Most vendors have a variety of enclosure sizes designed to help IT managers accommodate different scenarios. For example, HP has a 3U enclosure that can hold up to 20 single-processor blades that it claims are designed to power Web servers, firewalls, and gateways or routers. HP also uses a 3U enclosure to hold the redundant power supplies that the rest of the rack's devices rely on. HP has 6U enclosures that are designed to hold the company's mid-tier dual processor/dual drive (2P) blades as well as its forthcoming 4P blades. A 6U enclosure with redundant "end cap switches" (Ethernet switches mounted next to the left and right edges of the enclosure) can hold up to eight of the mid-tier 2P blades.
Considering the myriad configurations that you could come up with for a fully tricked out rack, you have to take some of the vendors' boasting with a grain of salt. For example, vendors will cite the maximum density of a 42U rack as a selling point (even if you would never go for a rack that was full of nothing but servers). For example, if a rack fits 14 3U enclosures and each of HP's 3U enclosure can hold 20 of the company's low end blades, a 42U rack's maximum density--in HP's scheme of things-- is 280 servers. Or, if you max out a 42U rack with seven of HP's 6U multiprocessor configurations (each of which holds eight blades), the maximum 2P density is 56. IBM, on the other hand, says it can fit 84 2P blades into one rack.

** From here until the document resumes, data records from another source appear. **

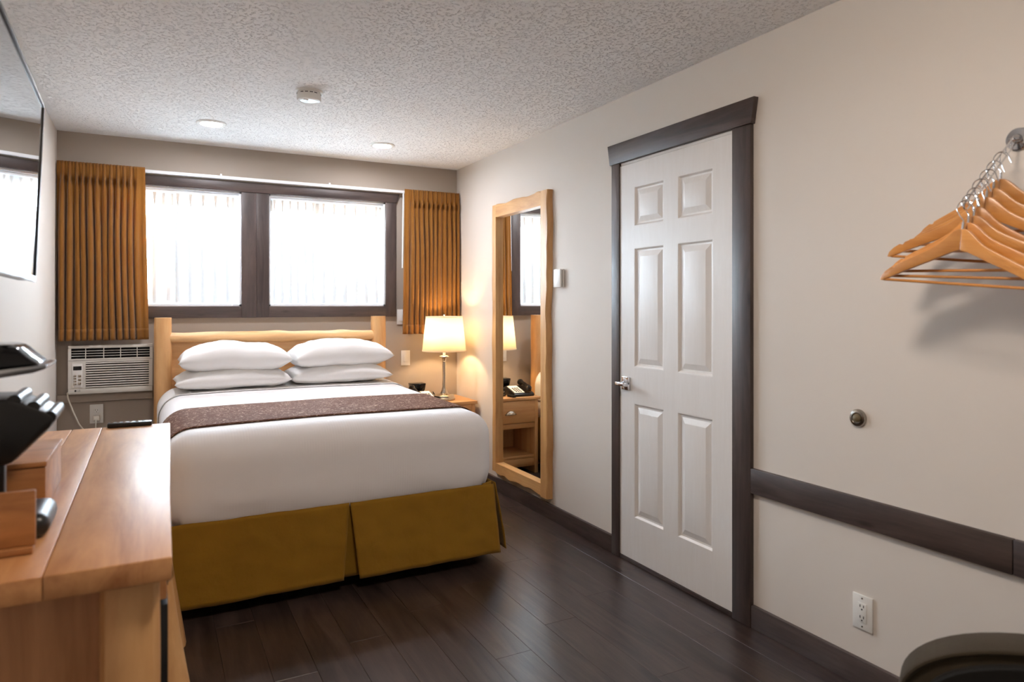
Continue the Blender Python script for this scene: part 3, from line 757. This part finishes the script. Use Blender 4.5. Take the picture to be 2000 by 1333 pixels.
# phone
pxc, pyc = 1.775, 4.815
ph = thing('telephone', 'black desk telephone with white keypad on the nightstand', 'telephone', (pxc, pyc, NZ))
part('body', G().prism([(4.72, NZ + 0.001), (4.905, NZ + 0.001), (4.905, NZ + 0.065), (4.885, NZ + 0.070), (4.73, NZ + 0.026), (4.72, NZ + 0.018)], 'x', pxc - 0.085, pxc + 0.090, 0.004), M_black, ph)
fp = part('keypad_plate', G().prism([(4.735, NZ + 0.0295), (4.875, NZ + 0.0685), (4.873, NZ + 0.0715), (4.733, NZ + 0.0325)], 'x', pxc - 0.005, pxc + 0.082), M_paper, ph, 'white keypad plate')
for i in range(3):
    for j in range(4):
        bx, by = pxc + 0.018 + i * 0.021, 4.755 + j * 0.022; bz = NZ + 0.0325 + (by - 4.733) * 0.2786
        part('key', G().box(bx - 0.007, bx + 0.007, by - 0.006, by + 0.006, bz - 0.002, bz + 0.0035, 0.001), M_ink, fp)
def hs(u):
    return (pxc - 0.048, 4.725 + 0.185 * u, NZ + 0.050 + 0.045 * u + 0.016 * sin(pi * u))
pts = [hs(i / 14) for i in range(15)]
part('handset', G().tube(pts, [0.014, 0.024, 0.026, 0.022, 0.016, 0.014, 0.014, 0.014, 0.014, 0.014, 0.016, 0.022, 0.026, 0.024, 0.014], 14), M_blackg, ph)
# clock radio: block with a smaller block on top
cx, cy = 1.832, 5.030
ck = thing('clock_radio', 'small black two-tier clock radio behind the telephone', 'clock radio', (cx, cy, NZ))
part('base', G().rbox((cx + 0.01, cy, NZ + 0.0235), (0.078, 0.055, 0.0225), 0.010, 0.012), M_black, ck, ang=180)
part('dock', G().prism([(cx - 0.072, NZ + 0.118), (cx - 0.060, NZ + 0.066), (cx - 0.04, NZ + 0.0465), (cx + 0.022, NZ + 0.0465), (cx + 0.036, NZ + 0.066), (cx + 0.046, NZ + 0.118)], 'y', cy - 0.045, cy + 0.045, 0.006), M_blackg, ck)
solo('remote_control', G().box(1.79, 1.835, 4.70, 4.71, 0, 0) if False else G().prism([(1.868, 4.692), (1.898, 4.688), (1.908, 4.775), (1.878, 4.779)], 'z', NZ + 0.001, NZ + 0.018, 0.004), M_black, 'slim black remote control lying on the nightstand by the telephone', 'remote', (1.9, 4.76, NZ))
g = G().tube([(1.945, 4.945, NZ + 0.006), (1.935, 4.965, NZ + 0.035), (1.936, 4.99, NZ + 0.046), (1.945, 5.01, NZ + 0.03), (1.95, 5.04, NZ + 0.006), (1.98, 5.08, NZ + 0.006)], 0.0035, 8)
solo('power_cord', g, M_black, 'black looped cord beside the lamp base', 'cord', (1.9, 4.98, NZ))

# ================================================================== wall plates
def screw(g, p, ax): return g
def plate_back(x, z, w, h, label, name, kind):
    t = thing(name, label, 'light switch' if kind != 'outlet' else 'outlet', (x, D, z))
    p = part('plate', G().box(x - w / 2, x + w / 2, D - 0.007, D, z - h / 2, z + h / 2, 0.002), M_white, t)
    if kind == 'rocker':
        part('rocker', G().prism([(D - 0.0072, z - 0.033), (D - 0.012, z - 0.031), (D - 0.0085, z + 0.033), (D - 0.0072, z + 0.033)], 'x', x - 0.0165, x + 0.0165, 0.0006), M_white, t)
    else:
        for s_ in (-1, 1):
            f = part('socket_face', G().lathe([(0.017, -0.0072), (0.016, -0.009), (0.0, -0.009)], (x, D, z + s_ * 0.021), 24, 'y', cap=False), M_white, t)
            for dx in (-0.006, 0.006): part('slot', G().box(x + dx - 0.001, x + dx + 0.001, D - 0.0095, D - 0.0085, z + s_ * 0.021 - 0.001, z + s_ * 0.021 + 0.008), M_ink, f)
            part('slot', G().box(x - 0.002, x + 0.002, D - 0.0095, D - 0.0085, z + s_ * 0.021 - 0.010, z + s_ * 0.021 - 0.006), M_ink, f)
    return t
plate_back(1.762, 0.918, 0.073, 0.118, 'white rocker light switch on the taupe wall beside the headboard', 'light_switch', 'rocker')
plate_back(1.722, 1.240, 0.060, 0.118, 'white switch plate tucked under the window casing corner by the right drape', 'light_switch', 'rocker')
ob = plate_back(-0.316, 0.632, 0.075, 0.122, 'white duplex outlet under the air conditioner', 'wall_outlet', 'outlet')
part('plug', G().box(-0.334, -0.298, D - 0.034, D - 0.0095, 0.590, 0.622, 0.004), M_cord, ob)
oy, oz = 1.538, 0.257
ot = thing('wall_outlet', 'white duplex outlet below the chair rail', 'outlet', (R, oy, oz))
part('plate', G().box(R - 0.007, R, oy - 0.0375, oy + 0.0375, oz - 0.060, oz + 0.060, 0.002), M_white, ot)
fc = part('socket_face', G().box(R - 0.0092, R - 0.0072, oy - 0.0168, oy + 0.0168, oz - 0.0335, oz + 0.0335, 0.0006), M_white, ot)
for s_ in (-1, 1):
    zc = oz + s_ * 0.019
    for dy in (-0.0065, 0.0065): part('slot', G().box(R - 0.0097, R - 0.0088, oy + dy - 0.0014, oy + dy + 0.0014, zc - 0.001, zc + 0.008), M_ink, fc)
    part('slot', G().lathe([(0.0028, -0.0097), (0.0028, -0.0088)], (R, oy, zc - 0.008), 12, 'x'), M_ink, fc)
    part('screw', G().lathe([(0.003, -0.0082), (0.003, -0.0068)], (R, oy, oz + s_ * 0.049), 12, 'x'), M_nickel, ot)
# thermostat
ty, tz = 3.533, 1.495
th = thing('thermostat', 'small white wall thermostat beside the mirror', 'thermostat', (R, ty, tz))
part('back_plate', G().box(R - 0.014, R, ty - 0.040, ty + 0.040, tz - 0.055, tz + 0.055, 0.003), M_white, th)
fr_ = part('front_cover', G().box(R - 0.030, R - 0.0165, ty - 0.038, ty + 0.040, tz - 0.055, tz + 0.055, 0.003), M_white, th)
part('core', G().box(R - 0.0166, R - 0.0139, ty - 0.036, ty + 0.036, tz - 0.051, tz + 0.051), M_ink, th)
part('display', G().box(R - 0.0306, R - 0.0299, ty - 0.010, ty + 0.018, tz - 0.004, tz + 0.022), plain('lcd_grey', '#c7d0cc', 0.3), fr_)
# door stop
by_, bz_ = 1.556, 0.934
ds = thing('door_stop', 'round pewter wall door stop above the chair rail', 'door stop', (R, by_, bz_))
part('dish', G().lathe([(0.031, 0.0), (0.031, -0.006), (0.028, -0.011), (0.020, -0.013), (0.017, -0.010), (0.0, -0.009)], (R, by_, bz_), 36, 'x', cap=False), M_pewter, ds)
part('rubber_bumper', G().lathe([(0.0145, -0.009), (0.0135, -0.015), (0.010, -0.019), (0.005, -0.021), (0.0, -0.0212)], (R, by_, bz_), 28, 'x', cap=False), plain('olive_rubber', '#6b5f45', 0.5), ds)

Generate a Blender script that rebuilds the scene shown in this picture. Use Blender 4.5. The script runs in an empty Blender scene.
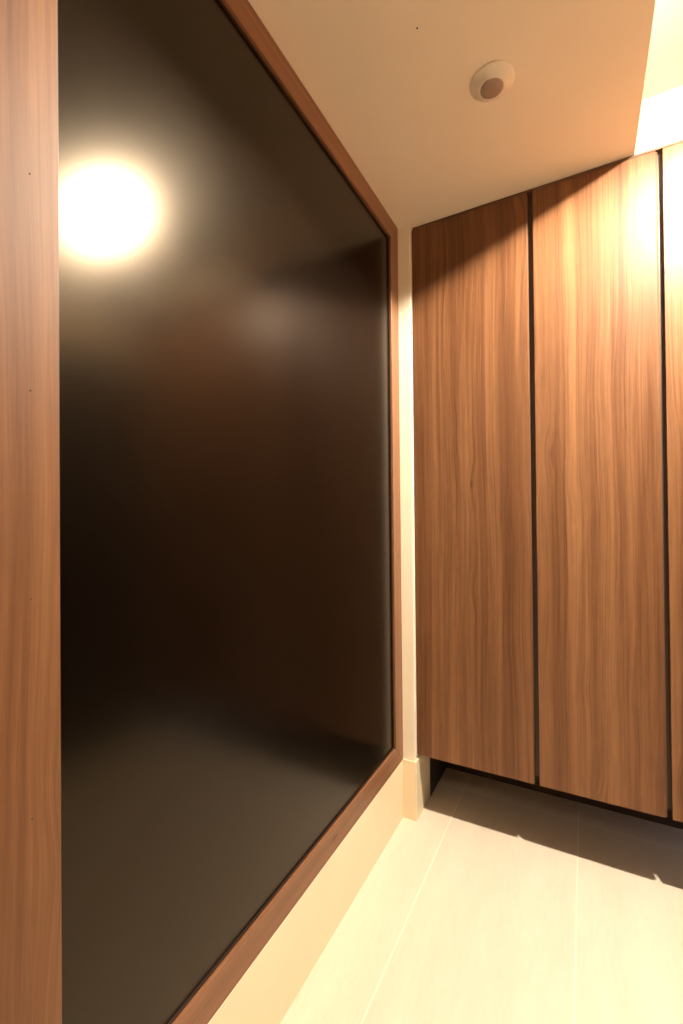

But maximum density is not a consideration for most shops and, even if it were, you need to take a closer look at what it means to trick out a 42U rack with nothing but server blades. For example, what about the power supplies? Where will they go? Or what if you decide to put something else in the rack that has nothing to do with your blade configuration, like a network switch that services some client systems?
As always, buyer beware. Read the fine print.